Tens of thousands of demonstrators have challenged U.S.-allied Mikhail Saakashvili's victory in Georgia's presidential election, protesting what they called massive official fraud and urging a recount, followed by a runoff between Saakashvili and his top challenger.
The rally, which attracted more than 60,000 demonstrators Sunday, reflected broad disillusionment with Saakashvili. And it raised fears of continuing instability in the strategically placed ex-Soviet nation of 4.6 million where Russia and the United States have been vying for influence.
Wearing white scarves symbolic of the opposition and chanting anti-Saakashvili slogans, protesters braving subfreezing temperatures marched for several hours across downtown Tbilisi. Organizers said about 100,000 turned out.
The protesters demanded a runoff of the Jan. 5 election in which Saakashvili won his second term by receiving, the government contends, more than 50 percent of the vote.
The rally was a dramatic turnaround from mass protests in 2003 that were called the Rose Revolution. Those demonstrations catapulted Saakashvili into the presidency. Many opposition leaders were previously Saakashvili's allies.
"Misha the Rose, you will fall soon!" protesters shouted, calling the president by his nickname in a chant that referred to the Rose Revolution.
Final results released Sunday showed Saakashvili with 53.47 percent of the vote, while opposition leader Levan Gachechiladze had 25.67 percent.
The observer mission of the Organization for Security and Cooperation in Europe, the main trans-Atlantic security and rights organization, gave the election a mixed assessment.
It called the vote a "triumphant step" for democracy in Georgia, but pointed to an array of violations.
Participants in Sunday's rally carried slogans in English which read: "OSCE backs rigged elections" and "U.S.A. supporter of dictatorship." Some demonstrators accused the United States of turning a blind eye to vote fraud.
Gachechiladze and his supporters denounced the official count as a sham, saying it was the result of a systematic government effort to rig the vote. They said election officials responsible for ballot tinkering must be prosecuted and a runoff involving Saakashvili and Gachechiladze be held.
"Georgia doesn't have a legitimate president," Gachechiladze said at the rally. "If we stand together, we will win."
He and other opposition leaders also demanded regular access to state television, which has focused on covering Saakashvili and his allies.

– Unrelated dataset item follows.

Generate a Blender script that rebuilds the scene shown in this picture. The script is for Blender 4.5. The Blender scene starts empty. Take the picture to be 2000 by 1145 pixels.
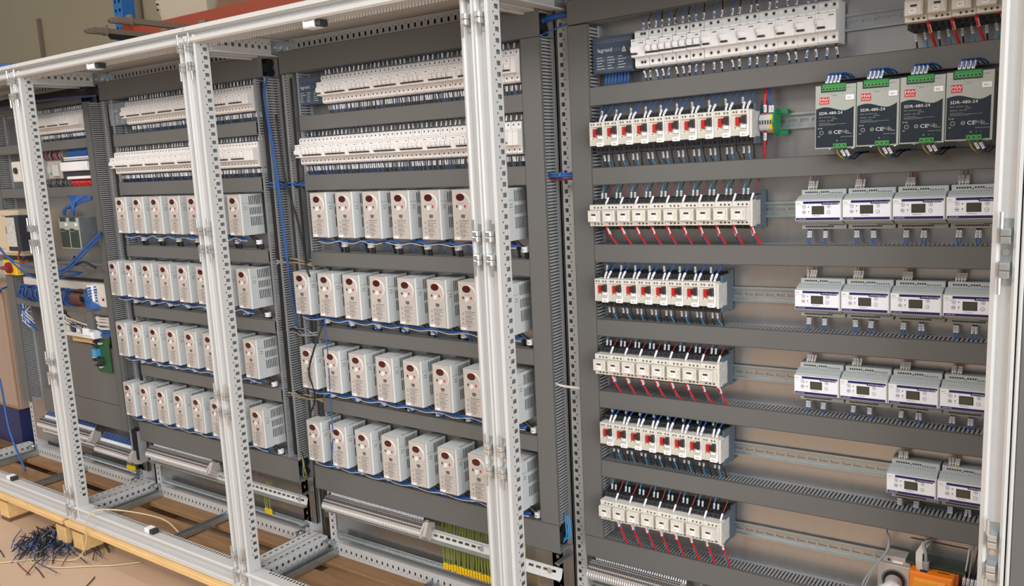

"Misha, go away!" the protesters chanted as they marched across the downtown Georgian capital before wrapping up their rally on a central square near the parliament building. Some shouted "Satan!"
Police did not intervene.
The controversy stoked concerns about potential violence in Georgia, which sits on an oil pipeline carrying Caspian crude to Western markets.
Saakashvili, a 40-year old U.S.-educated lawyer, was elected by a landslide in January 2004 in the wake of the Rose Revolution protests which ousted his predecessor.
He has helped transform Georgia into a country with a growing economy and aspirations of joining the European Union and NATO. But his popularity has plunged amid the government's failure to ease poverty and accusations of authoritarianism.
A brutal police crackdown on an opposition rally in Tbilisi on Nov. 7 caused public anger and drew criticism from Western governments. Saakashvili called the early presidential vote to assuage tensions.
The opposition said it had been deprived of fair access to television during the campaign and pointed at what it said was evidence of widespread official falsification with ballots throughout. It claimed that Saakashvili in fact fell far short of the 50 percent majority needed for a first round victory and must face a runoff with Gachechiladze.
"No one except international monitors has the slightest doubt that the vote was rigged," said one of the demonstrators, Georgy Kadagidze, a 47-year old physicist. "If Saakashvili is so confident of his victory, why not have a recount?"
Another opposition supporter, Isa Mamedov, 38 from the Marneuli region mostly populated by ethnic Azerbaijanis, said he was stunned by official results which showed Saakashvili winning almost all of the vote there.
"It's all lies, our votes have been stolen," Mamedov said.
Opposition leaders accused Saakashvili of forcing prominent businessmen to deny financial assistance to the opposition. "Many businessmen in Georgia are practically Saakashvili's slaves," said Zviad Dzidziguri, the leader of the opposition Conservative Party.